Written exercise - Leave out any pictures and transcribe all other data below exactly.

Supplied information -
= = =

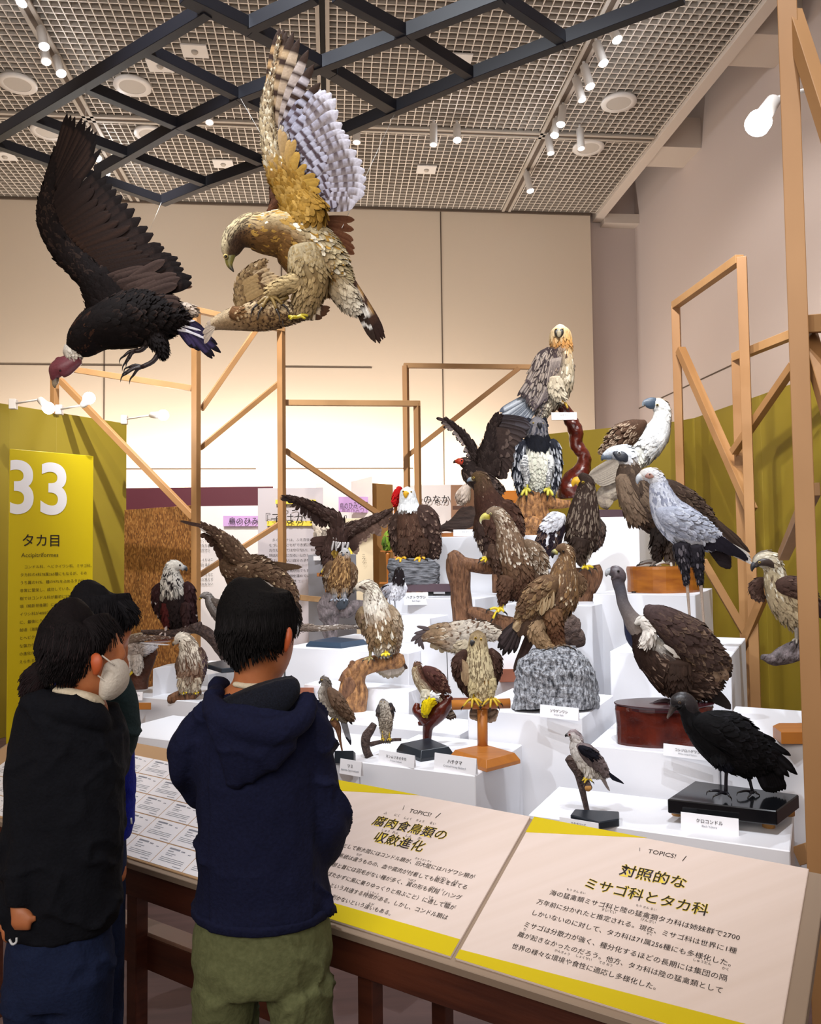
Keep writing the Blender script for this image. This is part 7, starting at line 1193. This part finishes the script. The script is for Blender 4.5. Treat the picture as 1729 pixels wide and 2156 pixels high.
b.loft('hair',[(203,1304,0,22,54),(218,1326,-4,18,60),(223,1350,-8,13,56),(216,1372,-12,8,34)],[(0,'171214'),(1,'120e10')],180,(500,30,2.6,(0,1),.3),HAIRP)
b.loft('ponytail',[(120,1398,-10,14,14),(102,1406,-10,22,22),(84,1422,-12,26,24),(74,1446,-14,22,22),(74,1470,-14,14,14),(80,1486,-14,5,5)],[(0,'171214'),(1,'2a1a1c')],180,(1500,30,2.4,(0,1),.3),HAIRP)
b.leg([(88,1395,-34,1),(100,1398,-40,1),(114,1409,-36,1)],[],'c8bcae',2.6,name='hair_tie')
fused(b,'face_mask',[[(236,1392,2,18,32),(242,1412,0,26,42),(240,1438,0,28,44),(228,1462,4,18,32)]],m_mask,.004,.001,smooth=2)
for x0,y0,x1,y1 in ((214,1380,242,1401),(206,1422,226,1438)): b.leg([(x0,y0,-48,1),(x1,y1,-40,1)],[],'d8d0c4',1.8,name='mask_loop')
fused(b,'collar',[[(116,1452,-34,7,12),(150,1458,-50,9,14),(190,1468,-46,9,14),(216,1480,-20,7,14)]],m_coll,.005,smooth=2)
fused(b,'hoodie',[[(160,1466,0,60,56),(150,1490,0,100,76),(140,1530,0,116,88),(138,1620,0,124,94),(134,1760,0,128,98),(130,1880,0,126,98),(128,1935,0,119,94),(128,1952,0,114,90)],
  [(86,1520,-20,46,48),(60,1590,-30,44,46),(56,1680,-40,40,42),(60,1780,-60,38,38),(46,1860,-76,34,32),(40,1908,-84,30,28)],[(60,1490,-30,30,30),(95,1486,-46,32,30),(150,1494,-62,32,30),(206,1512,-40,26,28),(228,1530,0,16,20)],[(210,1500,30,44,50),(236,1560,40,38,46),(240,1640,50,30,40)]],m_blackh,.007,.012,smooth=2,seed=6)
fused(b,'trousers',[[(128,1935,0,104,82),(126,2040,0,116,92),(126,2090,0,110,88)],[(76,2060,0,66,84),(76,2250,0,56,64),(78,yf-20,0,46,52)],[(176,2060,6,64,84),(176,2250,6,54,64),(176,yf-20,6,46,52)]],m_denim,.008,.009,(10,6,30),smooth=2,seed=5)
for x in (80,178): fused(b,'shoe',[[(x-20,yf-16,-10,30,16),(x+30,yf-12,0,34,16),(x+80,yf-10,10,26,12)]],m_shoe,.008,smooth=1)
b.leg([(20,1978,-100,1),(26,1988,-104,1),(34,1984,-102,1),(35,1974,-100,1)],[],'c8ccd0',2.4,name='key_ring')
# --- third visitor behind her
DB=2.3; b=Bird('person','person with black hair behind the masked one, dark teal sleeve raised over a blue jacket',DB,(0,0,1),(200,2300),'person')
yf=ypx(200,0,DB); b.root.location=Vector((P(200,1900,DB)[0],P(200,1900,DB)[1],0)); b.o=np.array(b.root.location)
fused(b,'body',[[(211,1262,5,14,16),(214,1280,8,46,46),(226,1310,10,46,50),(234,1345,10,38,42),(236,1375,10,22,26)],[(266,1318,6,6,7),(270,1332,6,8,8),(265,1342,6,5,6)],[(205,1340,10,36,36),(200,1390,8,38,38),(190,1430,5,80,48),(185,1550,5,76,56),(185,1700,5,76,60),(185,1850,5,80,64)],
  [(235,1450,0,24,24),(256,1540,-10,22,22),(258,1560,0,20,20),(262,1480,20,16,16),(258,1410,26,14,14),(256,1392,26,16,10),(258,1378,26,9,7)],[(140,1470,20,24,24),(130,1580,20,20,20),(140,1680,20,16,16),(145,1710,20,14,10)],
  [(155,1850,0,44,54),(155,yf-30,0,22,26)],[(215,1850,0,44,54),(215,yf-30,0,22,26)]]+[[(250+i*5,1386,22,4,4),(254+i*5,1370,20,3.5,3.5),(256+i*4,1358,22,3,3)] for i in range(4)]+[[(246,1392,18,4,4),(242,1380,16,3.4,3.4)]],m_sk,.006,smooth=2)
b.loft('hair',[(214,1240,0,20,20),(208,1250,0,54,52),(210,1275,-2,66,62),(204,1305,-4,58,56),(196,1340,-4,44,46),(190,1365,-4,24,26)],[(0,'0f0e12'),(1,'100e12')],180,(3000,30,2.6,(0,1),.25),HAIRP)
b.loft('hair',[(250,1262,-10,14,30),(270,1284,-10,12,30),(276,1304,-10,8,22),(272,1316,-8,4,8)],[(0,'0f0e12'),(1,'100e12')],180,(400,24,2.6,(0,1),.3),HAIRP)
fused(b,'jacket',[[(198,1395,5,50,44),(195,1430,5,80,60),(192,1500,5,88,66),(192,1620,5,91,70),(190,1720,5,92,72),(190,1765,5,86,70)]],m_blue,.007,.004,smooth=2)
fused(b,'sleeve',[[(225,1425,-30,42,40),(252,1470,-36,36,36),(262,1535,-30,32,34),(258,1580,-14,26,26),(266,1530,14,24,26),(260,1470,28,22,24),(256,1424,32,19,20),(252,1404,30,17,17)],[(150,1460,10,36,36),(130,1560,10,30,30),(138,1670,10,24,24)]],m_teal,.006,.008,smooth=2,seed=8)
b.leg([(276,1722,-40,1),(277,1735,-42,1)],[],'c8ccd0',2.0,name='zip_pull')
fused(b,'trousers',[[(186,1755,5,80,66),(186,1830,5,80,66)],[(152,1820,5,44,56),(152,yf-20,5,34,40)],[(220,1820,5,44,56),(220,yf-20,5,34,40)]],m_denim,.008,.004,smooth=2,seed=9)
for x in (152,222): fused(b,'shoe',[[(x-14,yf-14,-10,24,14),(x+24,yf-10,0,28,14),(x+60,yf-9,10,20,10)]],m_shoe,.008,smooth=1)

# alike things share a group
GN={'plinth':'white display plinths','spotlight':'ceiling track spotlights','name card':'species name cards','stuffed bird':'stuffed birds of the display','timber frame':'pale timber frames','ceiling fitting':'round and square ceiling fittings','lighting track':'ceiling lighting tracks','wire':'suspension wires','lamp':'partition arm lamps','partition':'mustard partitions','person':'visitors','display panel':'exhibition booths behind','information panel':'panels on the reading table','base board':'wooden base boards','perch':'driftwood and branch perches','stand':'stands of the mounted birds'}
for o in list(SC.objects):
    if o.parent is None and 'category' in o and 'group' not in o and o['category'] in GN: o['group']=GN[o['category']]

= = =

Worked answer -
Keep writing the Blender script for this image. This is part 7, starting at line 1193. This part finishes the script. The script is for Blender 4.5. Treat the picture as 1729 pixels wide and 2156 pixels high.
b.loft('hair',[(203,1304,0,22,54),(218,1326,-4,18,60),(223,1350,-8,13,56),(216,1372,-12,8,34)],[(0,'171214'),(1,'120e10')],180,(500,30,2.6,(0,1),.3),HAIRP)
b.loft('ponytail',[(120,1398,-10,14,14),(102,1406,-10,22,22),(84,1422,-12,26,24),(74,1446,-14,22,22),(74,1470,-14,14,14),(80,1486,-14,5,5)],[(0,'171214'),(1,'2a1a1c')],180,(1500,30,2.4,(0,1),.3),HAIRP)
b.leg([(88,1395,-34,1),(100,1398,-40,1),(114,1409,-36,1)],[],'c8bcae',2.6,name='hair_tie')
fused(b,'face_mask',[[(236,1392,2,18,32),(242,1412,0,26,42),(240,1438,0,28,44),(228,1462,4,18,32)]],m_mask,.004,.001,smooth=2)
for x0,y0,x1,y1 in ((214,1380,242,1401),(206,1422,226,1438)): b.leg([(x0,y0,-48,1),(x1,y1,-40,1)],[],'d8d0c4',1.8,name='mask_loop')
fused(b,'collar',[[(116,1452,-34,7,12),(150,1458,-50,9,14),(190,1468,-46,9,14),(216,1480,-20,7,14)]],m_coll,.005,smooth=2)
fused(b,'hoodie',[[(160,1466,0,60,56),(150,1490,0,100,76),(140,1530,0,116,88),(138,1620,0,124,94),(134,1760,0,128,98),(130,1880,0,126,98),(128,1935,0,119,94),(128,1952,0,114,90)],
  [(86,1520,-20,46,48),(60,1590,-30,44,46),(56,1680,-40,40,42),(60,1780,-60,38,38),(46,1860,-76,34,32),(40,1908,-84,30,28)],[(60,1490,-30,30,30),(95,1486,-46,32,30),(150,1494,-62,32,30),(206,1512,-40,26,28),(228,1530,0,16,20)],[(210,1500,30,44,50),(236,1560,40,38,46),(240,1640,50,30,40)]],m_blackh,.007,.012,smooth=2,seed=6)
fused(b,'trousers',[[(128,1935,0,104,82),(126,2040,0,116,92),(126,2090,0,110,88)],[(76,2060,0,66,84),(76,2250,0,56,64),(78,yf-20,0,46,52)],[(176,2060,6,64,84),(176,2250,6,54,64),(176,yf-20,6,46,52)]],m_denim,.008,.009,(10,6,30),smooth=2,seed=5)
for x in (80,178): fused(b,'shoe',[[(x-20,yf-16,-10,30,16),(x+30,yf-12,0,34,16),(x+80,yf-10,10,26,12)]],m_shoe,.008,smooth=1)
b.leg([(20,1978,-100,1),(26,1988,-104,1),(34,1984,-102,1),(35,1974,-100,1)],[],'c8ccd0',2.4,name='key_ring')
# --- third visitor behind her
DB=2.3; b=Bird('person','person with black hair behind the masked one, dark teal sleeve raised over a blue jacket',DB,(0,0,1),(200,2300),'person')
yf=ypx(200,0,DB); b.root.location=Vector((P(200,1900,DB)[0],P(200,1900,DB)[1],0)); b.o=np.array(b.root.location)
fused(b,'body',[[(211,1262,5,14,16),(214,1280,8,46,46),(226,1310,10,46,50),(234,1345,10,38,42),(236,1375,10,22,26)],[(266,1318,6,6,7),(270,1332,6,8,8),(265,1342,6,5,6)],[(205,1340,10,36,36),(200,1390,8,38,38),(190,1430,5,80,48),(185,1550,5,76,56),(185,1700,5,76,60),(185,1850,5,80,64)],
  [(235,1450,0,24,24),(256,1540,-10,22,22),(258,1560,0,20,20),(262,1480,20,16,16),(258,1410,26,14,14),(256,1392,26,16,10),(258,1378,26,9,7)],[(140,1470,20,24,24),(130,1580,20,20,20),(140,1680,20,16,16),(145,1710,20,14,10)],
  [(155,1850,0,44,54),(155,yf-30,0,22,26)],[(215,1850,0,44,54),(215,yf-30,0,22,26)]]+[[(250+i*5,1386,22,4,4),(254+i*5,1370,20,3.5,3.5),(256+i*4,1358,22,3,3)] for i in range(4)]+[[(246,1392,18,4,4),(242,1380,16,3.4,3.4)]],m_sk,.006,smooth=2)
b.loft('hair',[(214,1240,0,20,20),(208,1250,0,54,52),(210,1275,-2,66,62),(204,1305,-4,58,56),(196,1340,-4,44,46),(190,1365,-4,24,26)],[(0,'0f0e12'),(1,'100e12')],180,(3000,30,2.6,(0,1),.25),HAIRP)
b.loft('hair',[(250,1262,-10,14,30),(270,1284,-10,12,30),(276,1304,-10,8,22),(272,1316,-8,4,8)],[(0,'0f0e12'),(1,'100e12')],180,(400,24,2.6,(0,1),.3),HAIRP)
fused(b,'jacket',[[(198,1395,5,50,44),(195,1430,5,80,60),(192,1500,5,88,66),(192,1620,5,91,70),(190,1720,5,92,72),(190,1765,5,86,70)]],m_blue,.007,.004,smooth=2)
fused(b,'sleeve',[[(225,1425,-30,42,40),(252,1470,-36,36,36),(262,1535,-30,32,34),(258,1580,-14,26,26),(266,1530,14,24,26),(260,1470,28,22,24),(256,1424,32,19,20),(252,1404,30,17,17)],[(150,1460,10,36,36),(130,1560,10,30,30),(138,1670,10,24,24)]],m_teal,.006,.008,smooth=2,seed=8)
b.leg([(276,1722,-40,1),(277,1735,-42,1)],[],'c8ccd0',2.0,name='zip_pull')
fused(b,'trousers',[[(186,1755,5,80,66),(186,1830,5,80,66)],[(152,1820,5,44,56),(152,yf-20,5,34,40)],[(220,1820,5,44,56),(220,yf-20,5,34,40)]],m_denim,.008,.004,smooth=2,seed=9)
for x in (152,222): fused(b,'shoe',[[(x-14,yf-14,-10,24,14),(x+24,yf-10,0,28,14),(x+60,yf-9,10,20,10)]],m_shoe,.008,smooth=1)

# alike things share a group
GN={'plinth':'white display plinths','spotlight':'ceiling track spotlights','name card':'species name cards','stuffed bird':'stuffed birds of the display','timber frame':'pale timber frames','ceiling fitting':'round and square ceiling fittings','lighting track':'ceiling lighting tracks','wire':'suspension wires','lamp':'partition arm lamps','partition':'mustard partitions','person':'visitors','display panel':'exhibition booths behind','information panel':'panels on the reading table','base board':'wooden base boards','perch':'driftwood and branch perches','stand':'stands of the mounted birds'}
for o in list(SC.objects):
    if o.parent is None and 'category' in o and 'group' not in o and o['category'] in GN: o['group']=GN[o['category']]